Trump also called this girl “fat” and “ugly,” and arranged for an unannounced visit by members of the media to watch her work out when she was trying to lose weight.
“It was very humiliating,” she says in a video put out by the Clinton campaign, which she now supports. “I felt really bad, like a lab rat.”
After being targeted by these attacks from an authority figure, she wound up battling eating disorders for several years afterward.
So let’s stop and take a look at this for a moment. Let’s set aside all the other clownish buffoonery about building walls and knowing more about ISIS than military generals and all the other stupidity we’ve seen. Let’s just focus on this one singular incident.
Because to me this says more about the man’s character than anything else I’ve ever heard. This one tale embodies the sexism, the racism, the stupidity, the crassness and nastiness and the overall Orange Weasel qualities of the guy.
Forget the comments about men like John McCain, who is leagues above Trump; after all, having survived more than five years in a Vietnamese POW camp, he can take it. And forget for a moment the nasty comments he’s made about Rosie O’Donnell, who can more than handle a twerp like Trump.
This is a man who hurled names and insults at a 19-year-old beauty contestant, bullying and humiliating her at what should have been the most glorious time of her life. No matter your political persuasion, I want you to ask yourself– who does that?
Oh, and like so many others who do business with this guy, she never got paid what she was owed.
Keep in mind this was not the act of an immature young man yet unwise in the ways of the world. Trump would have been 50 years old around this time, with daughters of his own – one a teenager.
In 2016, Alicia Machado may be Donald Trump’s Willie Horton.
Forget the question of whether the guy deserves to be Commander-in-Chief, or President of the United States, or the Leader of the Free World – this is simply a repugnant human being. As a man, and especially as the father of a beautiful eight-year-old daughter, I don’t merely want to cast a vote against this candidate – the villain in this story is a slimebag I feel compelled to punch right in the face.
Sorry, but I’m old-school that way. In my world that’s what you do when an asshole disrespects a woman.
But these days I don’t expect much more from Trump. I do, however, expect more from broadcast media. When they hear a story like that, how can they not follow it up? How can you not probe and prod and ask, what kind of man is this? For Christ’s sake, Mika Brzezinski once wrote a book called “Knowing Your Value: Women, Money and Getting What You’re Worth” — how could she NOT ask Trump’s female campaign manager about this episode the morning after the debate?
I’m picking on Morning Joe here because that’s the show I happened to catch, but it really applies to all of the national TV “news” programs. It so happens that the very morning this program was airing, Trump called in to rival “Fox and Friends” and continued to viciously attack Machado.

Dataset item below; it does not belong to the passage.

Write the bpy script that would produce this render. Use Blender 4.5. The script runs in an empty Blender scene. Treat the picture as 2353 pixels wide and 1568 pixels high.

“She was the worst we ever had, the absolute worst,” he said. “She gained a massive amount of weight and it was a real problem. We had a real problem with her.”
Of course the Fox hosts just sat there slackjawed while he spoke and didn’t bother to ask about the “Miss Piggy” or “Miss Housekeeping” name-calling, but I typically don’t hold those particular folks to a very high bar anyway. I don’t even know their names.
You can talk about policies and positions and punditry and all that, but I usually like to get a sense of the character of the person who’s asking for my vote. These media folks, when they have the opportunities that we don’t, need to utilize those moments and help us complete that portrait.
For Trump, it’s not a flattering one.